Saint-Etienne : les cinémas entre 1904 et 1919
L’implantation des premières projections cinématographiques se concentre dans un périmètre extrêmement restreint : sur la principale voie de communication nord-sud, dans une zone circonscrite au centre-ville stéphanois, tel qu’il se met en place dans la première moitié du 19e siècle, autour de l’Hôtel de Ville et de la Préfecture. Secteur éminemment bourgeois en raison de sa proximité avec les activités prestigieuses de la Fabrique (soierie, passementerie) et la concentration de commerces de luxes, cafés, banques et établissements culturels. Les premiers spectacles cinématographiques apparaissent dans d’autres quartiers que sont celui des Gauds et de Saint-André, secteur à vocation institutionnelle, commerciale et culturelle. L’extrême concentration des premiers établissements cinématographiques autour d’un axe nord-sud s’explique par la topographie de la ville (vallée de collines) mais aussi le développement des lignes de tramway. Enfin, ces projections ont lieu en majorité au sein de salles de cinéma ou d’établissements d’ordre populaire (café, salle de bal, jeu de boule…).
Peu de changements s’opèrent entre 1910 et 1914 pour ce qui est de l’exploitation cinématographique sédentaire à Saint-Étienne. Pour autant, on assiste à une expansion embryonnaire de l’activité vers des quartiers plus excentrés ou jusqu’à présent vierges de la présence de spectacles d’images animées : l’Est de la ville, et notamment le quartier prolétaire et industriel du Soleil. La dynamique de normalisation de la salle de cinéma fixe comme espace privilégié de la projection cinématographique reste relativement atone à Saint-Étienne jusqu’en 1914.
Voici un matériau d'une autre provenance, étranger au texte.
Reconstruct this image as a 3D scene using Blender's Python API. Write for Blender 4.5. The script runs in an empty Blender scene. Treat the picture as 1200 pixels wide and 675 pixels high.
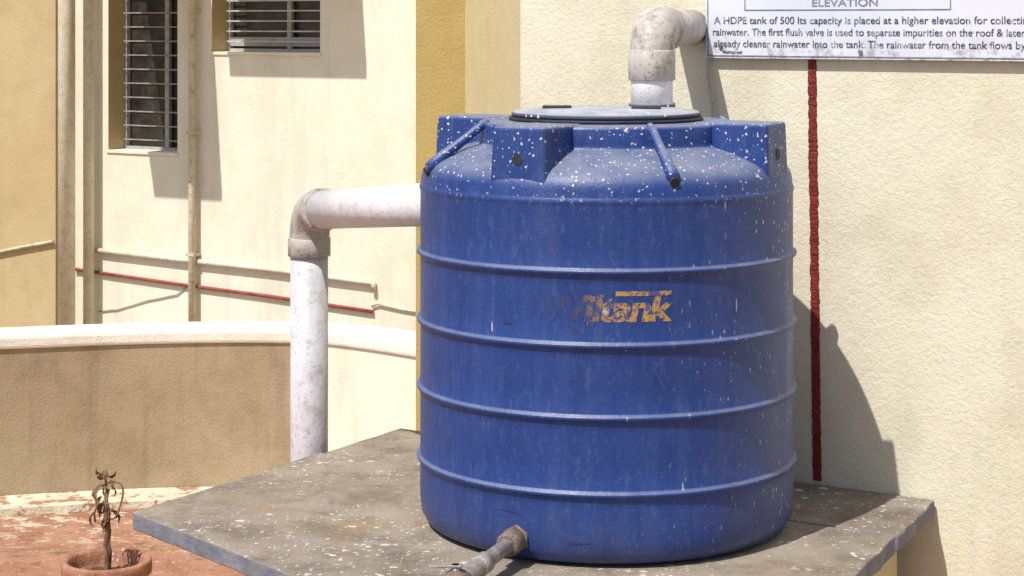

La Première Guerre mondiale vient confirmer la prééminence de la salle de cinéma dans l’espace urbain stéphanois comme lieu privilégié de diffusion du spectacle cinématographique au détriment d’autres établissements culturels. Néanmoins, la dynamique d’installation de nouveaux lieux de projection s’affaiblit considérablement pendant le conflit. Le nombre d’adresses cinématographiques reste en moyenne stable malgré une dynamique atone depuis 1904. Elles se concentrent principalement autour de l’axe de circulation Nord-Sud. Il est intéressant de constater que parmi les nouvelles adresses à ouvrir entre 1914-1919, un grand nombre ouvrent dans la moitié sud de la ville et dans des quartiers extrêmement périphériques et prolétaires, soit des secteurs jusqu’à présent délaissés par ce divertissement. Ces dynamiques laissent entrevoir des prémices dans un rééquilibrage de l’activité entre le nord et le sud de la ville.